» **Data provided**:
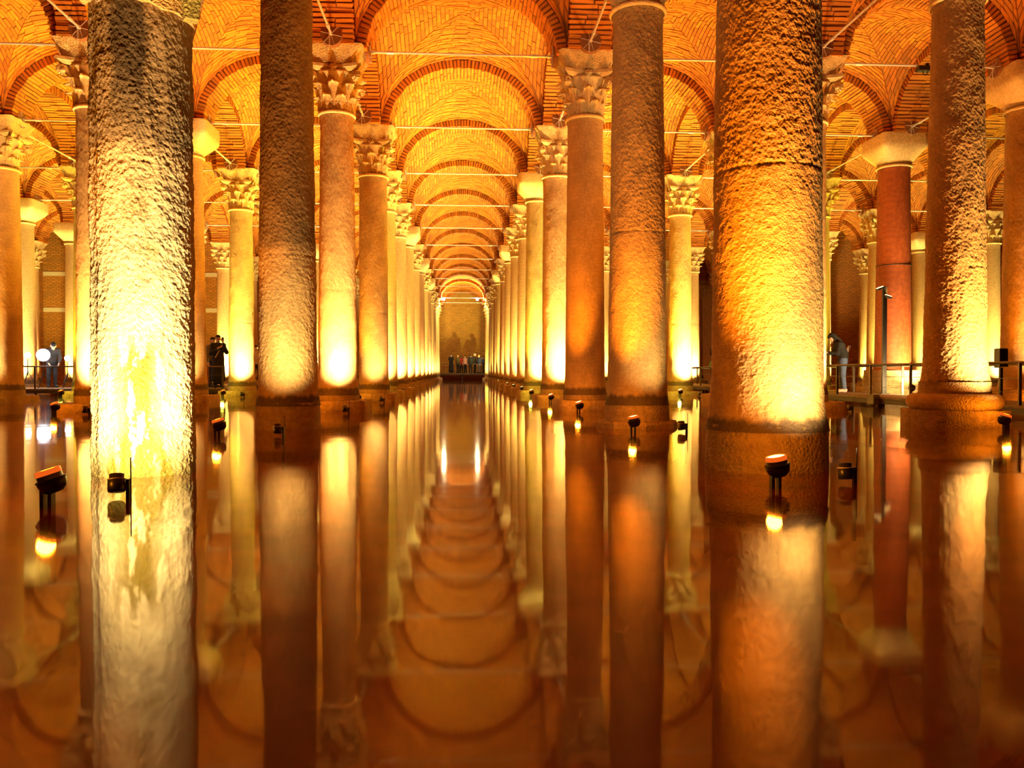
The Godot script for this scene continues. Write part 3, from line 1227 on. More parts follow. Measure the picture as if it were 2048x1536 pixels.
	for s in [["al", "tl"], ["ar", "tr"]]:
		nets(shoes, [[j[s[0]] - Vector3(0, 0.03, 0.03), j[s[1]] + Vector3(0, 0.012, 0), 0.05, 0.04], [j[s[0]], j[s[0]] - Vector3(0, 0.04, 0), 0.048, 0.05]], 0.03, minf(cell, 0.02))
	part("shoes", finish(shoes), look.shoes, o)
	var h: Vector3 = j.head
	var hair := [[h + hb * Vector3(0, 0.06, -0.035), h + hb * Vector3(0, 0.065, 0.03), 0.088, 0.07], [h + hb * Vector3(0, 0.03, -0.05), h + hb * Vector3(0, -0.03, -0.06), 0.08, 0.055]]
	var long: float = look.get("long_hair", 0.0)
	if long > 0.0:
		for s in [-1, 1]:
			hair.append([h + hb * Vector3(s * 0.075, 0.03, -0.02), h + hb * Vector3(s * 0.085, -long * 0.6, 0.0), 0.035, 0.035])
		hair.append([h + hb * Vector3(0, 0.0, -0.06), h + hb * Vector3(0, -long, -0.09), 0.075, 0.06])
	if look.has("hair"):
		part("hair", net_mesh(hair, 0.03, minf(cell, 0.02)), look.hair, o)
	return o


func cloth(called: String, r: float, g: float, b: float) -> StandardMaterial3D:
	if not M.has(called):
		mat(called, lin(r, g, b), 0.9)
	return M[called]


# ---------------------------------------------------------------- the place
func _ready() -> void:
	# camera
	var cam := Camera3D.new()
	cam.name = "camera"
	add_child(cam)
	cam.position = Vector3(0, CAM_H, 0)
	cam.rotation_order = EULER_ORDER_YXZ
	cam.rotation_degrees = Vector3(-0.93, -3.54, 0)
	cam.fov = rad_to_deg(2.0 * atan(768.0 / 1600.0))
	cam.near = 0.05
	cam.far = 200.0
	cam.current = true
	# environment: a closed underground room, no sky light
	var we := WorldEnvironment.new()
	we.name = "environment"
	var env := Environment.new()
	env.background_mode = Environment.BG_COLOR
	env.background_color = Color(0, 0, 0)
	env.tonemap_mode = Environment.TONE_MAPPER_LINEAR
	env.tonemap_exposure = EXPOSURE
	env.sdfgi_enabled = true
	env.ssao_enabled = true
	env.ssil_enabled = true
	we.environment = env
	add_child(we)
	rng.seed = 11
	pits.noise_type = FastNoiseLite.TYPE_CELLULAR
	pits.cellular_return_type = FastNoiseLite.RETURN_DISTANCE
	pits.frequency = 1.0
	pits.fractal_type = FastNoiseLite.FRACTAL_NONE
	rough.noise_type = FastNoiseLite.TYPE_SIMPLEX
	rough.frequency = 1.0
	rough.fractal_octaves = 2
	broad.noise_type = FastNoiseLite.TYPE_SIMPLEX
	broad.frequency = 1.0
	broad.fractal_octaves = 3
	materials()
	build_shell()
	build_ceiling()
	build_columns()
	build_lamps()
	build_rods()
	build_walkways()
	build_people()
	build_oddments()


func build_shell() -> void:
	struct("floor", box_mesh(Vector3(62, 0.3, 92)), M.bed, at(0, -0.6, -34), "dark cistern floor under shallow water")
	var w := PlaneMesh.new()
	w.size = Vector2(48.8, 82.85)
	w.subdivide_width = 4
	w.subdivide_depth = 4
	var water := part("water", w, M.water, self, at(2.33, 0, -35.2))
	meta(water, "still shallow amber water mirroring the columns and vaults", "water", "", "stuff")
	var wall := func(called: String, size: Vector3, where: Vector3, label: String) -> MeshInstance3D:
		return struct(called, box_mesh(size), M.brick_wall if called == "wall_back" else M.brick_wall_warm, at(where.x, where.y, where.z), label)
	wall.call("wall_back", Vector3(60, 9.6, 0.5), Vector3(0, 4.35, -76.9), "brick wall closing the far end of the central channel")
	wall.call("wall_front", Vector3(60, 9.6, 0.5), Vector3(0, 4.35, 6.5), "brick wall behind the viewpoint")
	wall.call("wall_left", Vector3(0.5, 9.6, 50.5), Vector3(-22.35, 4.35, -18.6), "long brick side wall on the left")
	wall.call("wall_right", Vector3(0.5, 9.6, 50.5), Vector3(27.0, 4.35, -18.6), "long brick side wall on the right")
	var wl = wall.call("wall_end_left", Vector3(9.2, 9.6, 0.5), Vector3(-17.5, 4.35, -44.05), "brick end wall with pale stone bands behind left aisles")
	for y in [8.2, 5.9, 4.0]:
		part("stone_band", box_mesh(Vector3(9.2, 0.22, 0.06)), M.band_stone, wl, at(0, y - 4.35, 0.26))
	wall.call("wall_end_right", Vector3(9.6, 9.6, 0.5), Vector3(22.3, 4.35, -44.05), "brick end wall behind the right aisles")
	wall.call("wall_inner_left", Vector3(0.5, 9.6, 32.4), Vector3(-13.15, 4.35, -60.5), "brick wall along the deep left aisles")
	wall.call("wall_inner_right", Vector3(0.5, 9.6, 32.4), Vector3(17.75, 4.35, -60.5), "brick wall along the deep right aisles")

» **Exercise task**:
Repeat the data in full and exactly. Omit pictures.

» **The reply**:
The Godot script for this scene continues. Write part 3, from line 1227 on. More parts follow. Measure the picture as if it were 2048x1536 pixels.
	for s in [["al", "tl"], ["ar", "tr"]]:
		nets(shoes, [[j[s[0]] - Vector3(0, 0.03, 0.03), j[s[1]] + Vector3(0, 0.012, 0), 0.05, 0.04], [j[s[0]], j[s[0]] - Vector3(0, 0.04, 0), 0.048, 0.05]], 0.03, minf(cell, 0.02))
	part("shoes", finish(shoes), look.shoes, o)
	var h: Vector3 = j.head
	var hair := [[h + hb * Vector3(0, 0.06, -0.035), h + hb * Vector3(0, 0.065, 0.03), 0.088, 0.07], [h + hb * Vector3(0, 0.03, -0.05), h + hb * Vector3(0, -0.03, -0.06), 0.08, 0.055]]
	var long: float = look.get("long_hair", 0.0)
	if long > 0.0:
		for s in [-1, 1]:
			hair.append([h + hb * Vector3(s * 0.075, 0.03, -0.02), h + hb * Vector3(s * 0.085, -long * 0.6, 0.0), 0.035, 0.035])
		hair.append([h + hb * Vector3(0, 0.0, -0.06), h + hb * Vector3(0, -long, -0.09), 0.075, 0.06])
	if look.has("hair"):
		part("hair", net_mesh(hair, 0.03, minf(cell, 0.02)), look.hair, o)
	return o


func cloth(called: String, r: float, g: float, b: float) -> StandardMaterial3D:
	if not M.has(called):
		mat(called, lin(r, g, b), 0.9)
	return M[called]


# ---------------------------------------------------------------- the place
func _ready() -> void:
	# camera
	var cam := Camera3D.new()
	cam.name = "camera"
	add_child(cam)
	cam.position = Vector3(0, CAM_H, 0)
	cam.rotation_order = EULER_ORDER_YXZ
	cam.rotation_degrees = Vector3(-0.93, -3.54, 0)
	cam.fov = rad_to_deg(2.0 * atan(768.0 / 1600.0))
	cam.near = 0.05
	cam.far = 200.0
	cam.current = true
	# environment: a closed underground room, no sky light
	var we := WorldEnvironment.new()
	we.name = "environment"
	var env := Environment.new()
	env.background_mode = Environment.BG_COLOR
	env.background_color = Color(0, 0, 0)
	env.tonemap_mode = Environment.TONE_MAPPER_LINEAR
	env.tonemap_exposure = EXPOSURE
	env.sdfgi_enabled = true
	env.ssao_enabled = true
	env.ssil_enabled = true
	we.environment = env
	add_child(we)
	rng.seed = 11
	pits.noise_type = FastNoiseLite.TYPE_CELLULAR
	pits.cellular_return_type = FastNoiseLite.RETURN_DISTANCE
	pits.frequency = 1.0
	pits.fractal_type = FastNoiseLite.FRACTAL_NONE
	rough.noise_type = FastNoiseLite.TYPE_SIMPLEX
	rough.frequency = 1.0
	rough.fractal_octaves = 2
	broad.noise_type = FastNoiseLite.TYPE_SIMPLEX
	broad.frequency = 1.0
	broad.fractal_octaves = 3
	materials()
	build_shell()
	build_ceiling()
	build_columns()
	build_lamps()
	build_rods()
	build_walkways()
	build_people()
	build_oddments()


func build_shell() -> void:
	struct("floor", box_mesh(Vector3(62, 0.3, 92)), M.bed, at(0, -0.6, -34), "dark cistern floor under shallow water")
	var w := PlaneMesh.new()
	w.size = Vector2(48.8, 82.85)
	w.subdivide_width = 4
	w.subdivide_depth = 4
	var water := part("water", w, M.water, self, at(2.33, 0, -35.2))
	meta(water, "still shallow amber water mirroring the columns and vaults", "water", "", "stuff")
	var wall := func(called: String, size: Vector3, where: Vector3, label: String) -> MeshInstance3D:
		return struct(called, box_mesh(size), M.brick_wall if called == "wall_back" else M.brick_wall_warm, at(where.x, where.y, where.z), label)
	wall.call("wall_back", Vector3(60, 9.6, 0.5), Vector3(0, 4.35, -76.9), "brick wall closing the far end of the central channel")
	wall.call("wall_front", Vector3(60, 9.6, 0.5), Vector3(0, 4.35, 6.5), "brick wall behind the viewpoint")
	wall.call("wall_left", Vector3(0.5, 9.6, 50.5), Vector3(-22.35, 4.35, -18.6), "long brick side wall on the left")
	wall.call("wall_right", Vector3(0.5, 9.6, 50.5), Vector3(27.0, 4.35, -18.6), "long brick side wall on the right")
	var wl = wall.call("wall_end_left", Vector3(9.2, 9.6, 0.5), Vector3(-17.5, 4.35, -44.05), "brick end wall with pale stone bands behind left aisles")
	for y in [8.2, 5.9, 4.0]:
		part("stone_band", box_mesh(Vector3(9.2, 0.22, 0.06)), M.band_stone, wl, at(0, y - 4.35, 0.26))
	wall.call("wall_end_right", Vector3(9.6, 9.6, 0.5), Vector3(22.3, 4.35, -44.05), "brick end wall behind the right aisles")
	wall.call("wall_inner_left", Vector3(0.5, 9.6, 32.4), Vector3(-13.15, 4.35, -60.5), "brick wall along the deep left aisles")
	wall.call("wall_inner_right", Vector3(0.5, 9.6, 32.4), Vector3(17.75, 4.35, -60.5), "brick wall along the deep right aisles")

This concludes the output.